S’il n’existe nulle « bibliothèque de gestes », certains vestiges archéologiques bien conservés transmettent la mémoire de leurs usages et de leurs usagers. Dans les vitrines du Malp, des cuillères particulières parlent de leurs très anciens propriétaires.

Comment reconstituer la vie des sociétés anciennes en l’absence de documents écrits ? Seuls les vestiges nous transmettent cette histoire, pour peu que leurs conditions de conservation aient préservé assez de détails, et bien sûr, qu’on sache les « faire parler ». C’est une des chances des sites de Paladru : grâce aux eaux du lac, les objets mis au jour sont nombreux et bien conservés. Parmi ceux-ci, la vaisselle en bois nous raconte la vie quotidienne des anciens habitants de ces rives autour de l’an Mil.

Des couverts personnels

Les fouilles de Colletière ont livré nombre de cuillères, sculptées au couteau dans le bois très dur du buis : 242 exemplaires, dont 27 sont complètes. Les plus longues servent à cuisiner, à remuer les laitages ou le sang de porc pour la préparation du boudin ; les courtes sont utilisées à table. Les plus petites sont destinées aux enfants.
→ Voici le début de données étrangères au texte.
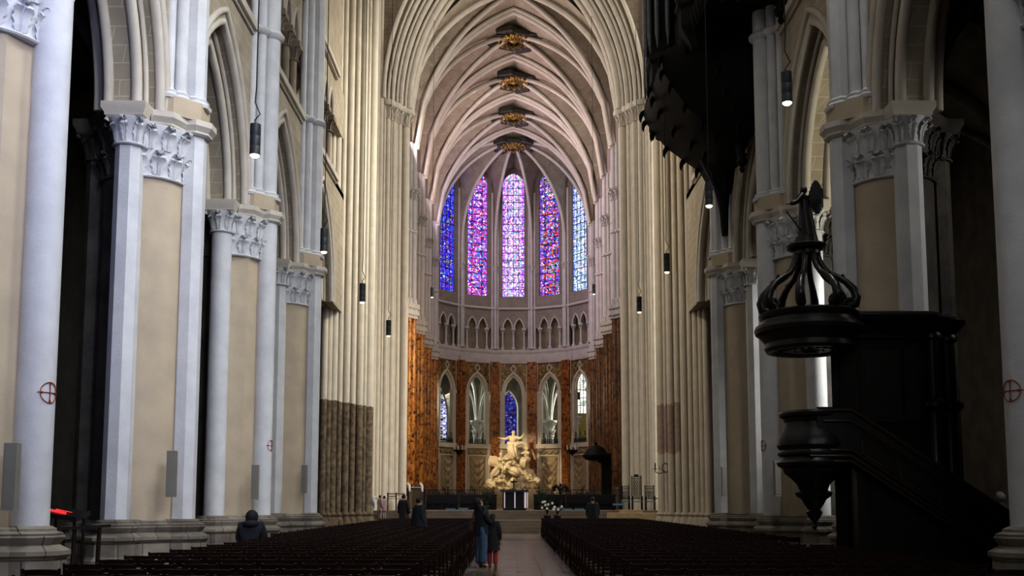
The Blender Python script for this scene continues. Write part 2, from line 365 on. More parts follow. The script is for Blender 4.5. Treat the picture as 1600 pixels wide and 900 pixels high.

Le moindre détail livre des indices aux archéologues. Les traces d’usure signalent que telle cuillère raclait le fond des vases à cuire pour le service, et que la plupart des autres, usées sur le bord gauche, étaient utilisées par des droitiers. Seules deux d’entre elles révèlent, par leur usure caractéristique, leurs propriétaires gauchers. D’où l’on peut conclure que ces couverts étaient personnels.

« On retrouve ce phénomène dans les sociétés traditionnelles, où le pater familias par exemple a sa propre cuillère et son couteau », note l’artiste The Street Yéti, qui anime des ateliers au Malp.

Cuillère en buis datant de l'an Mil. Appartenant probablement à un gaucher.

Cuillère en buis datant de l’an Mil. Appartenant probablement à un gaucher. © Denis Vinçon – Musée dauphinois – Département de l’Isère.

Une archéologie des gestes

Les objets du quotidien portent la trace de leurs usages et de leurs usagers. Ces traces, autant que les pièces elles-mêmes, conservent la mémoire des temps anciens. Mais pas seulement : elles tirent un fil entre nos ancêtres et nous. « Il est frappant de noter que des pièces comme les cuillères n’ont pas changé, et que les gestes pour les utiliser non plus, relève The Street Yéti, cela fait partie de notre héritage en quelque sorte. »

Un héritage que chaque visiteur du Malp peut s’approprier au détour d’une visite sensible du musée.